Financial Audit Division Report 15-03 | Released February 23, 2015 |
Water is one of Minnesota’s most important natural resources. To help protect the resource, in 2008, voters approved a constitutional amendment to dedicate one-third of an additional sales tax to the Clean Water Fund.1 The constitutional amendment requires that money in this fund be used “To protect, enhance, and restore water quality in lakes, rivers, and streams and to protect groundwater from degradation, and . . . to protect drinking water sources.” The Legislature appropriates money from the Clean Water Fund for specific activities. The two largest recipients of appropriations from the fund are the Board of Water and Soil Resources and the Pollution Control Agency.
This audit examined expenditures from the Clean Water Fund by the Board of Water and Soil Resources and the Pollution Control Agency, during the period from July 2011 through March 2014. The audit focused on whether the board and the agency had adequate internal controls to ensure that they used money from the Clean Water Fund in compliance with purposes described in the state constitution, the appropriation laws, and in compliance with other finance-related legal requirements.

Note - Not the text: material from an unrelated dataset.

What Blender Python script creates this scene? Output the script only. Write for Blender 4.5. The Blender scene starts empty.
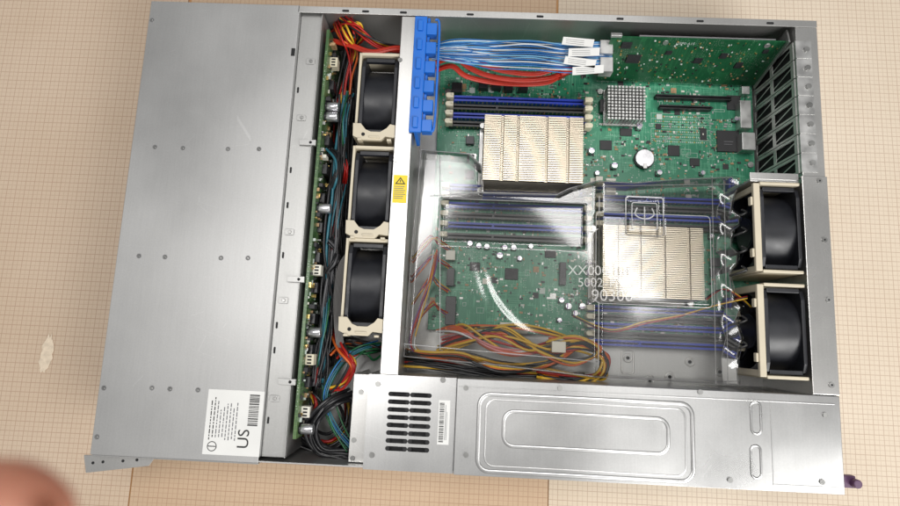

The Board of Water and Soil Resources and the Pollution Control Agency each had generally adequate internal controls and generally complied with most legal requirements applicable to spending money from Clean Water Fund appropriations. However, both the board and the agency had some internal control weaknesses and instances of noncompliance.
1 Minnesota Constitution, art. XI, sec. 15, provides for the distribution of additional dedicated sales tax into four funds; 33 percent to the Clean Water Fund; 33 percent to the Outdoor Heritage Fund; 19.75 percent to the Arts and Cultural Heritage Fund; and 14.25 percent to the Parks and Trails Fund.